NoSQL Movement?

News123 news1234 at free.fr
Sun Mar 14 10:52:06 EDT 2010


Hi DUncan,


Duncan Booth wrote:
> Xah Lee <xahlee at gmail.com> wrote:
> 
>> For example, consider, if you are within world's top 100th user of
>> database in terms of database size, such as Google, then it may be
>> that the off-the-shelf tools may be limiting. But how many users
>> really have such massive size of data?
> 
> You've totally missed the point. It isn't the size of the data you have 
> today that matters, it's the size of data you could have in several years' 
> time.
> 
> Maybe today you've got 10 users each with 10 megabytes of data, but you're 
> aspiring to become the next twitter/facebook or whatever. It's a bit late 
> as you approach 100 million users (and a petabyte of data) to discover that 
> your system isn't scalable: scalability needs to be built in from day one.
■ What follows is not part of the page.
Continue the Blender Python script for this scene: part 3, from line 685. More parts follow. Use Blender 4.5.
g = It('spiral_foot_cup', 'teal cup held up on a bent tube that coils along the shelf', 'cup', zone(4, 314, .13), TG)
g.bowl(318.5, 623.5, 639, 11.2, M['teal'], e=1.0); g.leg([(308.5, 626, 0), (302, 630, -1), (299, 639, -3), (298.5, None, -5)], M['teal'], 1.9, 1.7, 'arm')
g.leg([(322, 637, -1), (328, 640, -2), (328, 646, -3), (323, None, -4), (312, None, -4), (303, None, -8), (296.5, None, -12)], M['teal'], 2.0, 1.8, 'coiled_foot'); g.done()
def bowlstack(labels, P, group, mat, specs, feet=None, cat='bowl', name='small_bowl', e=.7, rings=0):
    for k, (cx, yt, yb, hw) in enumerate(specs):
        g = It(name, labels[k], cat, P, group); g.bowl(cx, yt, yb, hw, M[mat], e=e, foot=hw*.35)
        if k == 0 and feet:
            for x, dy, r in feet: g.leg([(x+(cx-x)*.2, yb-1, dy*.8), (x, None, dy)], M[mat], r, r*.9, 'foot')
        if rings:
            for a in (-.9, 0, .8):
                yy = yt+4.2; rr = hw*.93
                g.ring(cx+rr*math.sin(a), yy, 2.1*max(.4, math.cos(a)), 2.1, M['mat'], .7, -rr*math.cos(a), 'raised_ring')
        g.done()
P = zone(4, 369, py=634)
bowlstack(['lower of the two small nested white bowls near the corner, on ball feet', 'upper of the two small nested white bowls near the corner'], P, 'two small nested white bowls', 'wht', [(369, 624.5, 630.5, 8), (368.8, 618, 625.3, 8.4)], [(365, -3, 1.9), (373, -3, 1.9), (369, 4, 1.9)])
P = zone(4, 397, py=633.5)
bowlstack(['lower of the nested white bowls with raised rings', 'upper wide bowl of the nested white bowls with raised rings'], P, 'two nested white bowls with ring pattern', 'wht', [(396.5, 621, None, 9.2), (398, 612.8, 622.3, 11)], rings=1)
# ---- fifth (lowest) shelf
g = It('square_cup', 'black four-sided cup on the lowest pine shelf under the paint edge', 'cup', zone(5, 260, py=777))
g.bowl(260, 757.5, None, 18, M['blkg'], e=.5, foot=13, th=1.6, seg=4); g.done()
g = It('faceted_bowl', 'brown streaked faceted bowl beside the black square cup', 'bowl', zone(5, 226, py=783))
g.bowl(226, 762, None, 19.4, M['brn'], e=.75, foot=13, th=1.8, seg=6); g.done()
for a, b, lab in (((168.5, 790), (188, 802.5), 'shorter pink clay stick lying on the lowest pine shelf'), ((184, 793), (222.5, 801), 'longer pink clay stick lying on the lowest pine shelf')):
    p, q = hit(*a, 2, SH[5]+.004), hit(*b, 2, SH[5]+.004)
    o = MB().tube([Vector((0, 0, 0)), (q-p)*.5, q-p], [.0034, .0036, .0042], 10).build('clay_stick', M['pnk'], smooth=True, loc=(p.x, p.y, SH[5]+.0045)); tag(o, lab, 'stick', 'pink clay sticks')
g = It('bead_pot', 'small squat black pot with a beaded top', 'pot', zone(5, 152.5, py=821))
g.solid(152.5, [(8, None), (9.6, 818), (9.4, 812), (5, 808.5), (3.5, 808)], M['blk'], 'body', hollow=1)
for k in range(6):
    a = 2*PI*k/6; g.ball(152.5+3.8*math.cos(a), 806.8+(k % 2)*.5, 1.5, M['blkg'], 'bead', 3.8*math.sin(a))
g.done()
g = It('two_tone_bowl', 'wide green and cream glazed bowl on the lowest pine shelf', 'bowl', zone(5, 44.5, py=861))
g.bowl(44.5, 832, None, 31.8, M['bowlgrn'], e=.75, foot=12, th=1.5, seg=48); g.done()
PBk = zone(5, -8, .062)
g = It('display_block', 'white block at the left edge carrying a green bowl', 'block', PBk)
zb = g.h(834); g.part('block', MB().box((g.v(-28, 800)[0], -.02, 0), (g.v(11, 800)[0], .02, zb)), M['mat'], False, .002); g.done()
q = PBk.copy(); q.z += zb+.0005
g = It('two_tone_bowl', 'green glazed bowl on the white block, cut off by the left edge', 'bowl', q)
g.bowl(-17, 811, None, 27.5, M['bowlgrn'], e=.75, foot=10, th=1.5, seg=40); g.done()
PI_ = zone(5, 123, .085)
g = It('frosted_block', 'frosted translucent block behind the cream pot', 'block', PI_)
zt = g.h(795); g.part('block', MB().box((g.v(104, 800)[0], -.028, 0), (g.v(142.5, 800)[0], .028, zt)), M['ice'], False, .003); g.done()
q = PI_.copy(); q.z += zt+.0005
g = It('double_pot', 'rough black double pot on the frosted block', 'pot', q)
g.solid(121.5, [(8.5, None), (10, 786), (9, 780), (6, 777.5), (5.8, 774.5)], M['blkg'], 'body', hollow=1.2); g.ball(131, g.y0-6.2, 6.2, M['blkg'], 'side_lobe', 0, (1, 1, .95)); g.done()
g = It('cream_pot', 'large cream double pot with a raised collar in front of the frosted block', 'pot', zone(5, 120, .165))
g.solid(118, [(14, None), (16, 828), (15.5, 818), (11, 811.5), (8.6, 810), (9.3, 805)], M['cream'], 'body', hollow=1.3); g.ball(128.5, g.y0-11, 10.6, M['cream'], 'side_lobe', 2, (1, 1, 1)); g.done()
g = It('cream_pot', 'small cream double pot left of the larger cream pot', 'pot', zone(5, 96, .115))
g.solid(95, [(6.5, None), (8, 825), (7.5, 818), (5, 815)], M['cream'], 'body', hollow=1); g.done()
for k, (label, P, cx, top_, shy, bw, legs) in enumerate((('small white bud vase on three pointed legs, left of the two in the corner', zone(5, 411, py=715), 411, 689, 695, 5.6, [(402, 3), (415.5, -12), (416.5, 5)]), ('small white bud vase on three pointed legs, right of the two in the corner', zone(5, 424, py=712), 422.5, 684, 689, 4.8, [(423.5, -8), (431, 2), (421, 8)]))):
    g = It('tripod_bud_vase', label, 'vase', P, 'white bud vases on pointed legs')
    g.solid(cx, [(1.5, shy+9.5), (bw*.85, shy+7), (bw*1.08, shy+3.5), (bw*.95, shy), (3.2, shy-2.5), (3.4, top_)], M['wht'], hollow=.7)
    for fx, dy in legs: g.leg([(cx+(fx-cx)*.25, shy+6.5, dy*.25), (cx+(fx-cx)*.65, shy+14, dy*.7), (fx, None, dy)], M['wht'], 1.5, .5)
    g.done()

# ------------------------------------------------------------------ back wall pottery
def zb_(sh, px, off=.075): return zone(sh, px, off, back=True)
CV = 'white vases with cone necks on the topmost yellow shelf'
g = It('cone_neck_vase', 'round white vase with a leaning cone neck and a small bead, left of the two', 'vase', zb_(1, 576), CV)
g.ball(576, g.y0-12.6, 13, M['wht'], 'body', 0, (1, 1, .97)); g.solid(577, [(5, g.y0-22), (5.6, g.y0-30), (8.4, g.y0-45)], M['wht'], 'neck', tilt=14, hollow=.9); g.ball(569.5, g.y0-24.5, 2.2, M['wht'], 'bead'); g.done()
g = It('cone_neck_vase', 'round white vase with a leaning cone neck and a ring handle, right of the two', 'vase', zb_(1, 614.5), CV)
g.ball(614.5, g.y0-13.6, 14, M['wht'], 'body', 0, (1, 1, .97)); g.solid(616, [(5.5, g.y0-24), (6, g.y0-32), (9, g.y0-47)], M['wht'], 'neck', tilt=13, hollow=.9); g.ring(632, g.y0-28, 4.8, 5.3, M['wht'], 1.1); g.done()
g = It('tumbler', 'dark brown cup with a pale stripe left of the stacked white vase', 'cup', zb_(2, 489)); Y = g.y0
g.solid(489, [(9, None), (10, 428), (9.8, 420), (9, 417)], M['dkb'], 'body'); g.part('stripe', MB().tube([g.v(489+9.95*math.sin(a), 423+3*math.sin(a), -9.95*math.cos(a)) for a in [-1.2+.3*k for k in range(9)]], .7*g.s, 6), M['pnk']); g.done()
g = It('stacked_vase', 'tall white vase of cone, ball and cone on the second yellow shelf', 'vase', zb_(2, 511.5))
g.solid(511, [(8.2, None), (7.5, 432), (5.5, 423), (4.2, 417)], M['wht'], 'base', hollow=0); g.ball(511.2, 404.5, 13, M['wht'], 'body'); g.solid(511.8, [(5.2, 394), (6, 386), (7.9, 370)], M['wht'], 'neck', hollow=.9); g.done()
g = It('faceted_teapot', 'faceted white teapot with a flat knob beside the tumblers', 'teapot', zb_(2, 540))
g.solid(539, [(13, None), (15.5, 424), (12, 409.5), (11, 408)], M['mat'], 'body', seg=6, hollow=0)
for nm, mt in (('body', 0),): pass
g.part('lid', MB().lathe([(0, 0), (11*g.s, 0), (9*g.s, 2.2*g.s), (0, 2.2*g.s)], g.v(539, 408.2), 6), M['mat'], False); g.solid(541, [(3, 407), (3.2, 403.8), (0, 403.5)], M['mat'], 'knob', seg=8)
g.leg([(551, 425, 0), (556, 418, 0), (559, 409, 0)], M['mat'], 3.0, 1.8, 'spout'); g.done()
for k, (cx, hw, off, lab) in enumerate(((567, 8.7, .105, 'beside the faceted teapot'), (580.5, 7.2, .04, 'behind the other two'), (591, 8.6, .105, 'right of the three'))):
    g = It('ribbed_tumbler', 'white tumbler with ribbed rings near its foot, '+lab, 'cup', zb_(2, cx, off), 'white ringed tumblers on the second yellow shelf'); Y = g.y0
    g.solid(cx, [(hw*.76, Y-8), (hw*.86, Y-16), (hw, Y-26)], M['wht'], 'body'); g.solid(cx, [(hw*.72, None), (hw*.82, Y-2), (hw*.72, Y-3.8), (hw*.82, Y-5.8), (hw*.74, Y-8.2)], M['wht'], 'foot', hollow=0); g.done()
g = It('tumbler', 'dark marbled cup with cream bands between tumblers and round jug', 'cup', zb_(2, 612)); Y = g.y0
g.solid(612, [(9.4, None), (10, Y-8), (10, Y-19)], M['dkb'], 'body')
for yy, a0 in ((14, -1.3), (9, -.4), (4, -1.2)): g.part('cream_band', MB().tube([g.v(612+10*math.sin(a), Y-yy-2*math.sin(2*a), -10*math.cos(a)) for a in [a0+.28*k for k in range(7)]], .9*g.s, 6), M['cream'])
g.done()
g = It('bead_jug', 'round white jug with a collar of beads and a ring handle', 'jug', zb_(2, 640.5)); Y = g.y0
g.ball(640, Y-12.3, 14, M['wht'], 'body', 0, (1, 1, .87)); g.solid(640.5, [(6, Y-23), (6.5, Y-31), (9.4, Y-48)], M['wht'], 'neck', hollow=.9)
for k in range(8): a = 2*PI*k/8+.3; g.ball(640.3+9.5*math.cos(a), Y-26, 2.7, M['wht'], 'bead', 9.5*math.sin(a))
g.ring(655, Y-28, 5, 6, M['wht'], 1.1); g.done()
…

any project/product has to adapt over time.


Not using SQL just because your 20 user application with 100 data sets
might grow into the worlds biggest database doesn't seem right to me.


I strongly believe in not overengineering a product.

For anything I do I use the most covnenient python library first.
This allows me to have results quicky and to get feedback about the
product ASAP.

Lateron I switch to the more performant versions.